On February 1, 1979, a letter to Davidon from Thomas H. Bresson, the acting chief of the bureau’s FOIA office, noted that pursuant to a phone conversation a few days earlier between Davidon and someone in the FOIA office, the investigative file of the burglary of the Media FBI office, the MEDBURG file, would be processed and eventually would be available for his perusal at FBI headquarters. Sometime later, he was notified that it was taking more time than expected to process the very large MEDBURG file—nearly 34,000 pages. The official apologized to Davidon for the delay and assured him he would be notified when the file was available. That the MEDBURG file had not been processed until Davidon requested it suggests that the first person who asked to see the MEDBURG file must have been none other than the mastermind of the burglary.
DAVIDON SEEMED to be almost surprised by his realization years later that during his years of intense antiwar activity he “never thought through the implica
tions” of his actions on his family. “In some vague sense I knew what the implications might be, but I did not give much weight to the possibility of getting caught or of having my life disrupted. I never made plans with regard to Ann and the kids in terms of anything long-lasting happening to me. I knew it was a possibility. I knew that was one of the things that could occur, but I did not plan on it.” Without thinking about it very much, he compartmentalized his life in ways that made it easy for him not to think much about how his actions might affect his family.
By the time he moved to Haverford, he and his first wife, the mother of his oldest child, Alan, a future prosecutor in Phoenix, had been divorced several years. In 1963 he married Ann Morrissett, who, like him, was active in the peace movement. She served on boards of various peace organizations and often attended rallies with Davidon and their young daughters—Ruth, who was born in 1964, and Sarah, who was born in 1967.

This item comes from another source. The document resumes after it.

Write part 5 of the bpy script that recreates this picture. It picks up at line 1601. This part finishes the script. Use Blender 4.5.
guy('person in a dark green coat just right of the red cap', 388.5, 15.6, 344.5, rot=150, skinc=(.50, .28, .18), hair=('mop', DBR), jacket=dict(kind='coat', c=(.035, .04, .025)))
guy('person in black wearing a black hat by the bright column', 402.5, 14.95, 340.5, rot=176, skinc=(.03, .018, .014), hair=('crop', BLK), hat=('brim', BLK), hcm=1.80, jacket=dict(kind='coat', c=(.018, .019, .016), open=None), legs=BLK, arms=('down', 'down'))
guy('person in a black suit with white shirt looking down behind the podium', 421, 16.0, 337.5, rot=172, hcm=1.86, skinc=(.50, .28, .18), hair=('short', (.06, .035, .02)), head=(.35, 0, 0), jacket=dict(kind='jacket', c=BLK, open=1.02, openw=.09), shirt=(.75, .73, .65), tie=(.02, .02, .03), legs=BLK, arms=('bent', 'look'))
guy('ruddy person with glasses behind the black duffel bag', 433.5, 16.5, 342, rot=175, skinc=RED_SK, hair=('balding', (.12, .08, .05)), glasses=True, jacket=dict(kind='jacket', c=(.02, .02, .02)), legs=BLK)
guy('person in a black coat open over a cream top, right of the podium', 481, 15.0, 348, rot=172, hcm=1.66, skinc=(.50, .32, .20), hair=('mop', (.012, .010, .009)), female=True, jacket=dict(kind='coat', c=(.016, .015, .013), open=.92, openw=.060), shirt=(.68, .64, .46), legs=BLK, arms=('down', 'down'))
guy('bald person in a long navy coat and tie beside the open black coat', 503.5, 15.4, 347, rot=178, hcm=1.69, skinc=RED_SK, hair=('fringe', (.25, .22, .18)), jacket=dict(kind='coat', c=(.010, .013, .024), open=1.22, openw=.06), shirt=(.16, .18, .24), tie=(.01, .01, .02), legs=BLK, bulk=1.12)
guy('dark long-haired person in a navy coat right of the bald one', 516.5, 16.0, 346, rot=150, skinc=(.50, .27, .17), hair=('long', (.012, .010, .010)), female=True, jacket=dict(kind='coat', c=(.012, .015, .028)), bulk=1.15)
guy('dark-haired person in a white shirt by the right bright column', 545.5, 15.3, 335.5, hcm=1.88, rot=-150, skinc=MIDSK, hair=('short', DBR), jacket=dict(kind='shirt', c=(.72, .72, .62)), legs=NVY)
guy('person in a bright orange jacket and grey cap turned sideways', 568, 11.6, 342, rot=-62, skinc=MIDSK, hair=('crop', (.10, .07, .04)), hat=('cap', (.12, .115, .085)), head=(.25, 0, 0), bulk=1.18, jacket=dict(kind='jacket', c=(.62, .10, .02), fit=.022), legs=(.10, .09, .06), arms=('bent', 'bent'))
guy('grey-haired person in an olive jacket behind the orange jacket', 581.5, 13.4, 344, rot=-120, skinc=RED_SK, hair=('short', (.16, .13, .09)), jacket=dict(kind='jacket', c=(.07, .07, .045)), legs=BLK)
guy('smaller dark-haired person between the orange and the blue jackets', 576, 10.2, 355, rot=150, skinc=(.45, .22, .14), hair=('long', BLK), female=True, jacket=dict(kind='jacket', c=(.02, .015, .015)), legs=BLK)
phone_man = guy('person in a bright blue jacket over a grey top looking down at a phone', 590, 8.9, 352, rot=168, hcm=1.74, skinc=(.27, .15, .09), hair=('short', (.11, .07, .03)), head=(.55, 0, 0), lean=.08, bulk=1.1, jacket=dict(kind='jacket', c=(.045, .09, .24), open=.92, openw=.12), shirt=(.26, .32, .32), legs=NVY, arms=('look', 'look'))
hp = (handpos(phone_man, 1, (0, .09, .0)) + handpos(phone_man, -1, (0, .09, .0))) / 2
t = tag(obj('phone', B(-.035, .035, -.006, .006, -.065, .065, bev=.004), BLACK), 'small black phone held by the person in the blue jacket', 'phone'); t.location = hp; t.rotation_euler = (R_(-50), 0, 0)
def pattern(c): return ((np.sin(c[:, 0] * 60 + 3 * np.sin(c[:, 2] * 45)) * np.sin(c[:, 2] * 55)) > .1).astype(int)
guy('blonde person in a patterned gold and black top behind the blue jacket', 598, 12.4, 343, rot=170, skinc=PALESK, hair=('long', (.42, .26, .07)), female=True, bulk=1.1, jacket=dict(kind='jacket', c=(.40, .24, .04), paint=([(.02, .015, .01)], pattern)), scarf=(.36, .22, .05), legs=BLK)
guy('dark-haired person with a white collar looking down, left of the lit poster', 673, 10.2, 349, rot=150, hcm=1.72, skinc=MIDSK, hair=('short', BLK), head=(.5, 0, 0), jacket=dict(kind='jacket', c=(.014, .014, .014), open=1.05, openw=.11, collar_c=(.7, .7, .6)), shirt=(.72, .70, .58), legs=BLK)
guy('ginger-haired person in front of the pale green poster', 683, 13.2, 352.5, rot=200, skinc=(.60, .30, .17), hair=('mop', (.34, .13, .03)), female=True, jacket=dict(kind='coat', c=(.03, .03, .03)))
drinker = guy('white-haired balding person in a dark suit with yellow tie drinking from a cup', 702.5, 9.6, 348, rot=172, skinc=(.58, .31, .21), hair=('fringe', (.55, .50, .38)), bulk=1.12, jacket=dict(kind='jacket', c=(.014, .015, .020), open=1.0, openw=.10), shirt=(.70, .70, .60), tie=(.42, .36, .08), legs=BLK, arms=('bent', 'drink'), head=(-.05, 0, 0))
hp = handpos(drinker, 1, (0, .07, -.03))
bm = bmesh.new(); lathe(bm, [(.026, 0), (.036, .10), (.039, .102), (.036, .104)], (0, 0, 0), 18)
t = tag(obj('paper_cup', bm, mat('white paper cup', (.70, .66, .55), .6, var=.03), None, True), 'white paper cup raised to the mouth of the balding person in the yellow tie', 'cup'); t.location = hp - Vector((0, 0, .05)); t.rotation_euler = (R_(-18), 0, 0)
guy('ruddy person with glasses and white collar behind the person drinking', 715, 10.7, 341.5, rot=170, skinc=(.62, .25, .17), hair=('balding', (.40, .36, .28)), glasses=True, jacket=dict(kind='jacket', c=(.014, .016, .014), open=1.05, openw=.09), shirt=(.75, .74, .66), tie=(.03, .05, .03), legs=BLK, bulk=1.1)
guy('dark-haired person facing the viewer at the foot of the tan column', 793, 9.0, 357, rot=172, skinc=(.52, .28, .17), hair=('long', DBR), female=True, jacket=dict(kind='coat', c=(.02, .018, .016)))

In recent years, Davidon has thought often, and sometimes with great sadness, about how he handled the potential impact of his resistance on his family. He finds it a perplexing dilemma, a balancing act, even many years later. On the one hand, he thinks it is very important for people who risk arrest in resistance to think about how their actions may affect the people closest to them. On the other hand, he thinks, as he did then, that perhaps they should not do so too much. He worries that too much time spent contemplating the possible painful impact of one’s resistance on others could lead to refusing to take a risk. “In some sense,” he said, “it’s like walking across a very narrow walkway over a high place. You don’t want to spend too much time looking down at the ground twenty stories below. If you do, you won’t go.” He recalls that he seldom looked down during his resistance years.